Un incontro in miniera

Minatori

Diversi anni fa mi trovavo a Bruxelles, ospite della Diamant Board, una compagnia costruttrice di macchine e materiali di perforazioni, dove ho tenuto una serie di conferenze sui moderni, per allora, metodi di perforazione. All’Università di Louvain ho incontrato un caro amico, l’ ing. Gorge Van Anderlect, che mi chiese il parere per un problema che aveva in una miniera di carbone in Inghilterra, problema in teoria facile da risolvere, ma in pratica molto difficile: consisteva nel praticare dei fori orizzontali lunghi 400 m. nel banco di carbone, senza uscire dal banco stesso, che servivano a determinare se ci fossero delle sacche di “grisou”, il tanto temuto gas, che è la causa principale delle sciagure nelle miniere di carbone (…).

Decisi di accompagnare l’amico in Inghilterra per rendermi conto in sito cosa si poteva fare per far sì che i fori non deviassero dallo strato di carbone.

Scesi in miniera, e, mentre percorrevamo un cunicolo piuttosto basso, picchiai con l’elmetto in una sporgenza di roccia, e mi lasciai scappare in italiano uno spontaneo “Accidenti a questi maledetti buchi!”. Vicino a me, piegati per lasciarci il passaggio, c’erano due minatori ed uno di questi, mentre cercavo di riaggiustarmi l’elmetto, mi disse: “Siete italiano?” Risposi affermativamente tentando di indirizzare la luce sul mio interlocutore. Era un uomo sui trent’anni; a prima vista poteva anche essere un sudanese tanto era nero; si vedeva solo il candore dei denti e il bianco degli occhi (…).

Mi fermai, volevo sapere come aveva fatto ad arrivare in una miniera di carbone inglese. Mi disse che era calabrese, d’essere sposato con quattro figli e di aver trovato quel lavoro tramite un amico che viveva in Inghilterra, più o meno la storia di tanti. Lavorava in quel posto da una decina di giorni, aveva anche una grande nostalgia dell’Italia e della sua famiglia.

Lo lasciai parlare; intercalava parole in italiano con altre in diletto calabrese e mentre parlava due rigagnoli di lacrime lasciavano i segni sulle guance nere coperte di polvere e non ho potuto fare a meno di pensare che quella polvere si stava accumulando anche nei polmoni.

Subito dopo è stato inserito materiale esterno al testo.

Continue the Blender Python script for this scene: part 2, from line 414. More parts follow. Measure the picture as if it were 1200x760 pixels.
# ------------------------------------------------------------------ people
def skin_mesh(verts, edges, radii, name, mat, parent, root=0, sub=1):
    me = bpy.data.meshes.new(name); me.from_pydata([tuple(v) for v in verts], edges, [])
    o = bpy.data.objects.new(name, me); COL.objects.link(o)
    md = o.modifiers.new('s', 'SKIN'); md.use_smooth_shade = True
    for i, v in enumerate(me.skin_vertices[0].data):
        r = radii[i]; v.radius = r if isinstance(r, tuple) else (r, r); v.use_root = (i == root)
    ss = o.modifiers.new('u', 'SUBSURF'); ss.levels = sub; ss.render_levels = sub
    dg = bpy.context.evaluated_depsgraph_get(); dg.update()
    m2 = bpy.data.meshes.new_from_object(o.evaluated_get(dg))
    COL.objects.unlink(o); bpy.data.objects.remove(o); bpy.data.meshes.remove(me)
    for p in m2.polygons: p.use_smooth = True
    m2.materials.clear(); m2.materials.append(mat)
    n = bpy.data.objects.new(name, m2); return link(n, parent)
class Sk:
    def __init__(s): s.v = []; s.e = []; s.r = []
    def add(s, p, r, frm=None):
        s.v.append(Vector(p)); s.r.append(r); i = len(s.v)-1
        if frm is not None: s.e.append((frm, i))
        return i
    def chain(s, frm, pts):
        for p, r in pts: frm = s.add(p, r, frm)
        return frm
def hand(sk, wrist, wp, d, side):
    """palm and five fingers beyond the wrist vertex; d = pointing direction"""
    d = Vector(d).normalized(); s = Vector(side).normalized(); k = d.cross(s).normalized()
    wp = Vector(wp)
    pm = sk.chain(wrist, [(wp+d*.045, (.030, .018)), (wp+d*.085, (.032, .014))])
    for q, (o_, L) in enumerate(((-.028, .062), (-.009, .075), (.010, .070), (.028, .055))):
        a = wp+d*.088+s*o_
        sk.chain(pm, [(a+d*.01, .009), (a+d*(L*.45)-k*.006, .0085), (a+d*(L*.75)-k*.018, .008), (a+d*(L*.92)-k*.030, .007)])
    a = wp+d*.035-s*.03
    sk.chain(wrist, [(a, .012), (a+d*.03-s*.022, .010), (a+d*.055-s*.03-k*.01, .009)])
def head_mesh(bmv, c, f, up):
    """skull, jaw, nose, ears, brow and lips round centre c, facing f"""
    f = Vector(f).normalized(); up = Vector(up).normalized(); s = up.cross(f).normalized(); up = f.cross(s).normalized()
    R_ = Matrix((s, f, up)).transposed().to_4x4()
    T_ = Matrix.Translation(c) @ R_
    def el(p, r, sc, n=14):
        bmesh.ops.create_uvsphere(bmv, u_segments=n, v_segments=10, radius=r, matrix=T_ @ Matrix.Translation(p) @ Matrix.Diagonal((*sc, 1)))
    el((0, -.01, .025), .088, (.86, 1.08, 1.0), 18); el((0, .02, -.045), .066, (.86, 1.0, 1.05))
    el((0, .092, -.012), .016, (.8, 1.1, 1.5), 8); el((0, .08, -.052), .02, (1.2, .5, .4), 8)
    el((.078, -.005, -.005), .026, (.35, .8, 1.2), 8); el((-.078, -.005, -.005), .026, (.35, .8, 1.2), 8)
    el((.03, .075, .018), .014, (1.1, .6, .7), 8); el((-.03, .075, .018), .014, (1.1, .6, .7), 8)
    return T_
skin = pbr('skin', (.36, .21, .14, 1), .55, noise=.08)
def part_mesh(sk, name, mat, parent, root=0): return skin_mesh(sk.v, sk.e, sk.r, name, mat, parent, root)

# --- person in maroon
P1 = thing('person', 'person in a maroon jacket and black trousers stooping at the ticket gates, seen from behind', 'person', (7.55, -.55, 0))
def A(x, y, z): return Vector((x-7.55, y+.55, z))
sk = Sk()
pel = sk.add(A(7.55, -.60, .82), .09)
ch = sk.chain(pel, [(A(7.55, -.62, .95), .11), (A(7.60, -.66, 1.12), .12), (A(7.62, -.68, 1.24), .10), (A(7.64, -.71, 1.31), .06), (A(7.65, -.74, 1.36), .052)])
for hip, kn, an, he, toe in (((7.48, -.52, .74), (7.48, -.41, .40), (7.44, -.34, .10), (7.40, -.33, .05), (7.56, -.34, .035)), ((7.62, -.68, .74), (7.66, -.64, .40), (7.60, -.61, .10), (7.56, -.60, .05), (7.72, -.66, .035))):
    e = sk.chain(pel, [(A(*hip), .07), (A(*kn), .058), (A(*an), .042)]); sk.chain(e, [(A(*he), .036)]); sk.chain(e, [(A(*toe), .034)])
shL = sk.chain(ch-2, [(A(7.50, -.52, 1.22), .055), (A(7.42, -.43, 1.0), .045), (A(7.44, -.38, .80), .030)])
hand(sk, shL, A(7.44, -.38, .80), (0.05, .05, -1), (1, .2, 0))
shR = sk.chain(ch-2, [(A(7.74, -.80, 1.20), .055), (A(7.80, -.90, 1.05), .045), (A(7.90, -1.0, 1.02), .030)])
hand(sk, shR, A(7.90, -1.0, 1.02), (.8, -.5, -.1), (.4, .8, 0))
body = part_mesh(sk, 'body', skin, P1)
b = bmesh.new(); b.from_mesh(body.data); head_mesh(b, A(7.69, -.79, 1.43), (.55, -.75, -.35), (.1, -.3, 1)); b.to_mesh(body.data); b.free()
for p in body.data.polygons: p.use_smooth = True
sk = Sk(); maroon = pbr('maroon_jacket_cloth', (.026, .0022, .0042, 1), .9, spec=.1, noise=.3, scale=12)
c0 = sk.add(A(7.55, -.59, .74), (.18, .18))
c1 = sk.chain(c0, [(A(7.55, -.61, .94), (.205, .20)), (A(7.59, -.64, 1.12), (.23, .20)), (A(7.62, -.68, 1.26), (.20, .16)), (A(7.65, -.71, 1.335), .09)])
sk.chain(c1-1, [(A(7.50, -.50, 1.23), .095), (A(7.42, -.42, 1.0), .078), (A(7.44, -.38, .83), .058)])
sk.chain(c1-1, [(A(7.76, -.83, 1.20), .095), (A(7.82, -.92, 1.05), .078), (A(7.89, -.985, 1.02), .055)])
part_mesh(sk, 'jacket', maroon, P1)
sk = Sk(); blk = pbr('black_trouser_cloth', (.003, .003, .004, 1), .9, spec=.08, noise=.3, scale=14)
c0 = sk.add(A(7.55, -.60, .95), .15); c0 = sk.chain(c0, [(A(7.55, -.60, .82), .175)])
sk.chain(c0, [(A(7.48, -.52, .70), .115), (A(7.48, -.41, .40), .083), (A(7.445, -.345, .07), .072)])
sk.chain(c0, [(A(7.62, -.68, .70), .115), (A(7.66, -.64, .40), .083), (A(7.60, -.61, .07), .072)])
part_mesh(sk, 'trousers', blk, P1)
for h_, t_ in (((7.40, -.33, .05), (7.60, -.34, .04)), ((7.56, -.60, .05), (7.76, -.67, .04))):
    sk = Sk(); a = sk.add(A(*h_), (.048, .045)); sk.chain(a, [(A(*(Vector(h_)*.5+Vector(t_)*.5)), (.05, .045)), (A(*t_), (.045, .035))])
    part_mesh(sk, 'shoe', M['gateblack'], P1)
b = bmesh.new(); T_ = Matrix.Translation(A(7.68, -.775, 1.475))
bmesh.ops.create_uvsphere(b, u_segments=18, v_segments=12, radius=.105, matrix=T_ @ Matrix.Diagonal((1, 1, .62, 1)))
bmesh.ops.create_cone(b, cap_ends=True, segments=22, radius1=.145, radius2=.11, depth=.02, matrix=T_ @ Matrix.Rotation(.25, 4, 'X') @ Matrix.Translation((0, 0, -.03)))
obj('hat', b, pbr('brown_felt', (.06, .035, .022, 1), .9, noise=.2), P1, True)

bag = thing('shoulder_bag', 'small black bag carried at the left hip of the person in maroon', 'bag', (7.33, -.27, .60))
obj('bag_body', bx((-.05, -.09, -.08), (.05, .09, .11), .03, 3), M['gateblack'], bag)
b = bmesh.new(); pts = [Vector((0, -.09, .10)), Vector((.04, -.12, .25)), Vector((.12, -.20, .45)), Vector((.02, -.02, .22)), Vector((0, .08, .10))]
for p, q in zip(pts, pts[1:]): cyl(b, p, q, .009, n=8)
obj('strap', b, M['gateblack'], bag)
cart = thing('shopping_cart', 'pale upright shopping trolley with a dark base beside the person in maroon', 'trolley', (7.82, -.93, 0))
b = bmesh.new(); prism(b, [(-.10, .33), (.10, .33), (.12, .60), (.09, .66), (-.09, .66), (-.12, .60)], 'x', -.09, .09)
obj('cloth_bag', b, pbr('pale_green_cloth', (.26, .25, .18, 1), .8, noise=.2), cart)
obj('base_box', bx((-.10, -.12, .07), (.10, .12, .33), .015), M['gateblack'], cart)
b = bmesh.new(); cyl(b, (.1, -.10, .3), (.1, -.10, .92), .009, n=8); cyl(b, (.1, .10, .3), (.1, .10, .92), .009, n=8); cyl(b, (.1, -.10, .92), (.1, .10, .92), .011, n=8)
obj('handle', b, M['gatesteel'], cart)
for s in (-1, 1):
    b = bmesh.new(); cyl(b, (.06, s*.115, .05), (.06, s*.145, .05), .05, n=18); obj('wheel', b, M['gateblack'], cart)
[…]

Dopo un paio di frasi di incoraggiamento, che non ho potuto fare a meno di giudicare estremamente banali, lo lasciai; al ritorno lo ritrovai e mi fermai ancora un paio di minuti ad incoraggiarlo. Ricordo che mi prese la mano e prima che potessi ritirarla la baciò facendomi sentire molto imbarazzato, e mentre m’allontanavo sentii che mi diceva “Salutatemi l’Italia”.

Alla sera, con l’auto che mi portava all’aeroporto, sono passato vicino alla miniera e, mentre guardavo i cumuli di carbone che si stagliavano nel cielo come piccole colline, non ho potuto fare a meno di pensare a quel minatore calabrese e spontaneamente credo di aver chiesto per lui la protezione di Santa Barbara, dato che certamente ne aveva bisogno.